Vik Muniz e a Holografia


Embora o artista plástico Vik Muniz prossiga angariando público, conquistando espaços de exposição, consolidando sua carreira no país e no exterior, temo que sua obra, composta pelo tal lixo extraordinário, não exista. Os críticos de arte no Brasil teimam em afirmar o contrário. E apontam as fotografias como o produto final de sua laboração artística e justamente esta indicação intriga e desperta - no observador - perguntas pertinentes ao processo engendrado por Vik Muniz – que salvo erro, vem nos enganando e a todo o mercado de arte, produzindo uma obra na qual não podemos pegar, porque prescinde de materialidade.

Nenhum fotógrafo, por mais genial, não poderá capturar os elementos que compõem a sua fotografia. Cartier-Bresson não aprisionará aquele homem que quase caminha sobre as águas – espectro de messias citadino, desdobrado em sua imagem e posteriormente mergulhado nela apaixonadamente, um narciso - deus e flor - que a célebre imagem não nos pode dar, mas facultou à nossa imaginação completá-la tamanha a força poética transmitida pelo conjunto. Se não são aleatórios os objetos da composição nesta fotografia, não se pode pegá-los e fixá-los por estarem em seu estado natural, retido pelo olhar atento do artista, por sua virtude poética.

O fotógrafo que se detém sobre a paisagem móvel da realidade jamais poderá recompô-la para oferecer-nos outra perspectiva sobre aquilo que foi construído. Ele não poderá reeditá-la, porque dentro de instantes estará desfeita. Por esse motivo a singularidade do que nela vai representado, porque esvanecida, ninguém mais poderá recriá-la e decorre daí toda angústia. E ressuscitá-la é impossível, pelo menos quando não estamos com os olhos para ela, a fotografia, voltados - acendendo-a.

Vik Muniz poderá recriá-la à vontade, porque se utiliza de método que não se reduz a fotografia da paisagem móvel da realidade, não está detido em sua janela imaginária, sentinela do vazio, para apreender o instante de epifania que se avizinha. Há um projetor espalhando as linhas da imagem pelo imenso salão e o lixo extraordinário se fixará em seus contornos, levantando para a dimensionalidade aquilo que pretende captar com sua lente. Seja de lixo, de açúcar ou material semelhante à pedra de diamante, nunca temos a obra; miramos o simulacro dela trazido pela fotografia. Daí o blefe do trabalho de Muniz.
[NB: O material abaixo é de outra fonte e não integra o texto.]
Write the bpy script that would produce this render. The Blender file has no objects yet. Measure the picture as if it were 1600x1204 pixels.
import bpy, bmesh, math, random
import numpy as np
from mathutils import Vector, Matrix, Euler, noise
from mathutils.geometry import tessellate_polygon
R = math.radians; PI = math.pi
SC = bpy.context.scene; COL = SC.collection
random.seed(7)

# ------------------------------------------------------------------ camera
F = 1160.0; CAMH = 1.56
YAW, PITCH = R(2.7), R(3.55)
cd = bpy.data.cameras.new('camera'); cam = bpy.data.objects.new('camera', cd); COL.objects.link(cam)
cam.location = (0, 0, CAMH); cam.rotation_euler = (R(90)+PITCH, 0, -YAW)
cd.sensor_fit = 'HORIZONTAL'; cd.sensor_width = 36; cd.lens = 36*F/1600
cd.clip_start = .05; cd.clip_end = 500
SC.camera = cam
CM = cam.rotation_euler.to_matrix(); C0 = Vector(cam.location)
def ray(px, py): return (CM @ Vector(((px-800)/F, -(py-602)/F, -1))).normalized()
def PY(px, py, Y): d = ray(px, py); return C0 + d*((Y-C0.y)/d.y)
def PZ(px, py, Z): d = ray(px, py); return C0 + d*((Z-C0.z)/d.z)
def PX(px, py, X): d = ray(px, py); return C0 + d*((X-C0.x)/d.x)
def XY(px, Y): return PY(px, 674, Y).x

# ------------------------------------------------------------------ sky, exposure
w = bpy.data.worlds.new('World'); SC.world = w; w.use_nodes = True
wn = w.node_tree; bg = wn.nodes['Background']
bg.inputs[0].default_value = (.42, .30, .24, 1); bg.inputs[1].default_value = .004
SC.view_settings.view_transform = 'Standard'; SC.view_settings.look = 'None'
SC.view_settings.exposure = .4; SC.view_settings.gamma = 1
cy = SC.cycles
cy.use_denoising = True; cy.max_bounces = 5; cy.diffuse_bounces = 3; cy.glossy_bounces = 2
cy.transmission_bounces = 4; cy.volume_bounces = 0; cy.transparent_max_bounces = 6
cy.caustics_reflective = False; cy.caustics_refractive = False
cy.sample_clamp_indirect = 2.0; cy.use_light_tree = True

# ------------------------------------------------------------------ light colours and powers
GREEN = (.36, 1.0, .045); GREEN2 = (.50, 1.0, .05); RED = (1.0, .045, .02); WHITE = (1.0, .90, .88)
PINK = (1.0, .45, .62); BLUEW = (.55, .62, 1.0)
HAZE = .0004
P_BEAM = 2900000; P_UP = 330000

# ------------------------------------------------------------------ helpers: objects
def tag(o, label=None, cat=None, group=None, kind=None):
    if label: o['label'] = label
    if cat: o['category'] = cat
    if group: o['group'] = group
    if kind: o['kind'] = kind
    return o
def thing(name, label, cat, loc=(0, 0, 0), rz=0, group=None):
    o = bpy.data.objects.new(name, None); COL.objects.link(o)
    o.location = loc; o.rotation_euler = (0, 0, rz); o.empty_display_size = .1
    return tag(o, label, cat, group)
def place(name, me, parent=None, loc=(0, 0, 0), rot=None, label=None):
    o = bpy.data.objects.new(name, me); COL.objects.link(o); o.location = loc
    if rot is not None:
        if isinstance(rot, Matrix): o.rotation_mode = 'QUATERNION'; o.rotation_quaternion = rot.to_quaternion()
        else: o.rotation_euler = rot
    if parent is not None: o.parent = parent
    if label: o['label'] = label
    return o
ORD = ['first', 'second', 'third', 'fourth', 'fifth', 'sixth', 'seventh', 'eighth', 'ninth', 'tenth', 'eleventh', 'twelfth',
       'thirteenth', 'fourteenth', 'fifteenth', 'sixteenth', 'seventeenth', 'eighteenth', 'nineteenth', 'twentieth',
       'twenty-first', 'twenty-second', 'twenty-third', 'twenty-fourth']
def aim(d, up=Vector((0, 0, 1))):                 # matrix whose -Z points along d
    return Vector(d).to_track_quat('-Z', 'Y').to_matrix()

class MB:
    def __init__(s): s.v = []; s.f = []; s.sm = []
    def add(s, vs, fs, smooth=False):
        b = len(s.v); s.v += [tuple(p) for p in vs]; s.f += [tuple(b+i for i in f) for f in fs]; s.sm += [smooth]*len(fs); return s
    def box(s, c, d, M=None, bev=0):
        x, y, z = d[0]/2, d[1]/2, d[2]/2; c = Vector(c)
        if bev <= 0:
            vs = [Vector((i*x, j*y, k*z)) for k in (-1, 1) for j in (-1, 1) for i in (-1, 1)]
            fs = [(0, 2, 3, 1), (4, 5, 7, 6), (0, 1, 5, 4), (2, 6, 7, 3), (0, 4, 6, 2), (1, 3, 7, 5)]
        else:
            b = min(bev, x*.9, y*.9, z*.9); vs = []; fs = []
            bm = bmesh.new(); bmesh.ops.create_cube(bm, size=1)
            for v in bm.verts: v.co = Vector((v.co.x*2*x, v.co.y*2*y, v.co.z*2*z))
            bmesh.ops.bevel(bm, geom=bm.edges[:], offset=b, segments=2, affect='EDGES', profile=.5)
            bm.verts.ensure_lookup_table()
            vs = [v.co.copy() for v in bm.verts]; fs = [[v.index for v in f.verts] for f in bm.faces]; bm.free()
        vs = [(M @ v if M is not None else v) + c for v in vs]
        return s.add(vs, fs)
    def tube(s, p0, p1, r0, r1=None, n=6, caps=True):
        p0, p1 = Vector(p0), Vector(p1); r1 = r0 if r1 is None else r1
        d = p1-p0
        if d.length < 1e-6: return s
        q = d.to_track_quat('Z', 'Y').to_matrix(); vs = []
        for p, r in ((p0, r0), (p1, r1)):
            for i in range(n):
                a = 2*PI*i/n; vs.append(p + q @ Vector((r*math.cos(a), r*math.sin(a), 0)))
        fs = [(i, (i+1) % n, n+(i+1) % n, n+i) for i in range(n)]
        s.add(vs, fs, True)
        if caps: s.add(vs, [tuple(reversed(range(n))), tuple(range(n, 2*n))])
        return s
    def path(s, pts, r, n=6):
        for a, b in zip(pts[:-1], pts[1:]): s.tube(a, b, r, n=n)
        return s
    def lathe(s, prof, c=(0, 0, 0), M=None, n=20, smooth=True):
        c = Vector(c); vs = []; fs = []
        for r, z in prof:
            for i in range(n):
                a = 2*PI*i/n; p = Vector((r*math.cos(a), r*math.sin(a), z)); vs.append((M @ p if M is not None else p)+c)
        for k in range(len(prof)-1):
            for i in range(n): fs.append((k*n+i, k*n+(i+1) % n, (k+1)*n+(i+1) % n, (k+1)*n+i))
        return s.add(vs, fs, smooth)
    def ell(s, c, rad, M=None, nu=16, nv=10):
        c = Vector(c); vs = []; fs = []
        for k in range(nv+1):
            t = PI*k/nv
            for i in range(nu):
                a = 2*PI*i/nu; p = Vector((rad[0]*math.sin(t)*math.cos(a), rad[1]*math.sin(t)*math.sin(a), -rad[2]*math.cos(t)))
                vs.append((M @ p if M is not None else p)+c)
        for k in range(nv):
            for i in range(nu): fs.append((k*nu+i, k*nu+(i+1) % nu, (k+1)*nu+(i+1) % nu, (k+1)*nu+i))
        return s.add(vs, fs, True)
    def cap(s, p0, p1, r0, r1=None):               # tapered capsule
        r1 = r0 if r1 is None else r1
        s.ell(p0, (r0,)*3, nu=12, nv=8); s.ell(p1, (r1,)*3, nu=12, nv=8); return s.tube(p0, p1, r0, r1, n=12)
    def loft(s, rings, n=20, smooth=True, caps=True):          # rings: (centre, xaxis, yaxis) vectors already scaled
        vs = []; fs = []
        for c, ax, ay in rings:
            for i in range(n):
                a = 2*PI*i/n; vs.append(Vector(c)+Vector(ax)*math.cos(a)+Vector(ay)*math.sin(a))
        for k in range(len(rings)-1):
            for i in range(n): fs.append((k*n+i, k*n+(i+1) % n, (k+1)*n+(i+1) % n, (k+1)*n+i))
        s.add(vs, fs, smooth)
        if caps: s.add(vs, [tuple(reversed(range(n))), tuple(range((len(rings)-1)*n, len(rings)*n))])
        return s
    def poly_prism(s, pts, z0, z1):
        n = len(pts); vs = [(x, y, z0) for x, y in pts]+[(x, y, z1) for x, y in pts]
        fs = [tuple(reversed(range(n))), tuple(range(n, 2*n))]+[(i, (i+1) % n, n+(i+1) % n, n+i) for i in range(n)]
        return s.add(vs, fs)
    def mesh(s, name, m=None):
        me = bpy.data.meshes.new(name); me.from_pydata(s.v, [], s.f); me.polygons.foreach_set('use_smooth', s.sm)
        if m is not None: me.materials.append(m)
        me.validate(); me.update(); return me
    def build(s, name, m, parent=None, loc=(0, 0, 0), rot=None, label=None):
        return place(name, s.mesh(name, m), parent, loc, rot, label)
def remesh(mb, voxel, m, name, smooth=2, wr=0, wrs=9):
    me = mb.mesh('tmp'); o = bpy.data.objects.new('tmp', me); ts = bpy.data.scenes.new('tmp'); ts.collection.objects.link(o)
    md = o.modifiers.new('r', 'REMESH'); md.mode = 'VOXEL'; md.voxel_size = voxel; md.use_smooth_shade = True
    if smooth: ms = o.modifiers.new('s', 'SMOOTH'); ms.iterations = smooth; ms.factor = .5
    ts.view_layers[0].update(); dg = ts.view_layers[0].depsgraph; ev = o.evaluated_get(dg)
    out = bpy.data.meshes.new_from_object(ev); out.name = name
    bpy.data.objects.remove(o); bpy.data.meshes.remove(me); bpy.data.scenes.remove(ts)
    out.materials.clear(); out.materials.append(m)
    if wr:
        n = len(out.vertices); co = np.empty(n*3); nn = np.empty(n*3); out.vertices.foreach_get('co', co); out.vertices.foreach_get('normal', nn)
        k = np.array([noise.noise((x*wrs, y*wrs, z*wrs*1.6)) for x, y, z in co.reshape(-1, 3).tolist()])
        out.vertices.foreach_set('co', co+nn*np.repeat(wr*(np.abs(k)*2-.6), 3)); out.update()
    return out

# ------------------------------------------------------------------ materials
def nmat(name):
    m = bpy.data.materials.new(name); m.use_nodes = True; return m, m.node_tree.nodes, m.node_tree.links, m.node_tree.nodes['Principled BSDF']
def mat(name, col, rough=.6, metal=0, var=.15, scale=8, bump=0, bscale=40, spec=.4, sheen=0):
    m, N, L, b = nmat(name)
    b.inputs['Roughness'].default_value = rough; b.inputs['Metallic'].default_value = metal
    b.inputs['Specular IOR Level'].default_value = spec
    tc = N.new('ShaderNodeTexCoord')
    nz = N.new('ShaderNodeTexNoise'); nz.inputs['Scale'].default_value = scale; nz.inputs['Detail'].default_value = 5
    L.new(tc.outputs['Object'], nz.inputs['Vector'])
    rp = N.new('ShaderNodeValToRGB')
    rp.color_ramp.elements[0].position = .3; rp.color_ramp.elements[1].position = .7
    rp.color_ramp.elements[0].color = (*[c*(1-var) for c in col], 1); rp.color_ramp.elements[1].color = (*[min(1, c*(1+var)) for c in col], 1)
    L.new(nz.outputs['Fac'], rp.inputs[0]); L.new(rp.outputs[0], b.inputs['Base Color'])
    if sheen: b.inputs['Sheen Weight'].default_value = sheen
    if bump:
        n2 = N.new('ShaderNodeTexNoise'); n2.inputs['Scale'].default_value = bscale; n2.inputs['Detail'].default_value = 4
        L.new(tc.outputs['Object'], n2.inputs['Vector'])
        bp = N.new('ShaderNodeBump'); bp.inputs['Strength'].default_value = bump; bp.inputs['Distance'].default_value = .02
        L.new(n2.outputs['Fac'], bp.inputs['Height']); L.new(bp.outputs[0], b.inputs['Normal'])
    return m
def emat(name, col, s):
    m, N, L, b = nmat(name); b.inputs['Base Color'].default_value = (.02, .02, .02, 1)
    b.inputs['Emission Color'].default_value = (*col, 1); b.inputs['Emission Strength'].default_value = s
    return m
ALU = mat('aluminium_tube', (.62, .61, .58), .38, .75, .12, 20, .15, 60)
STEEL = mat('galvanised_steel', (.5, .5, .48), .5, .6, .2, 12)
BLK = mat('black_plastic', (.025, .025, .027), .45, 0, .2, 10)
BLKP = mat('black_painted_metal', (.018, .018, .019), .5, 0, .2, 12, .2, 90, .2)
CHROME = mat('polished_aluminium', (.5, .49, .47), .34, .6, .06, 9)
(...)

Temos a holografia, a representação da representação, portanto nada. A obra não existe. Ela está entre o fotógrafo e aquilo fotografado, em um limbo em que seu resgate é impossível.

O comprador de arte que adquire a fotografia não compra a obra confeccionada com o lixo extraordinário, ela estará perdida quando desfeita, porque não está fixada em um suporte que permita seu deslocamento, sem perda. Nunca se poderá exigir de Vik Muniz que apresente o original que serviu para a produção da fotografia como ocorre com uma litografia ou uma xilogravura.

Como afirmei anteriormente a obra em si prescinde de materialidade; o que é aprisionado por nós é seu fantasma, encerrado na chapa da fotografia, clamando vingança não só contra Vik Muniz, mas contra todo o mercado que celebra qualquer coisa como arte - sem nenhuma discussão. Em menor escala, Vik Muniz obriga-nos a um novo exercício de ver o urinol nas salas dos museus, embora sua obra apresente um aspecto muito mais agradável. Nesse sentido, se não é obra conceitual, discute o conceito de obra - em um tempo tão díspare em definições.

Não se pode negar, Vik Muniz é um homem inteligente e talentoso e soube nos aplicar essa peça – que apenas se prolonga, porque galeristas teimam em não enxergá-la. Quando tirarem a venda dos olhos, Vik Muniz já estará aprontando outra das suas – com sofisticada artimanha – e nos embasbacará novamente com sua argúcia/astúcia.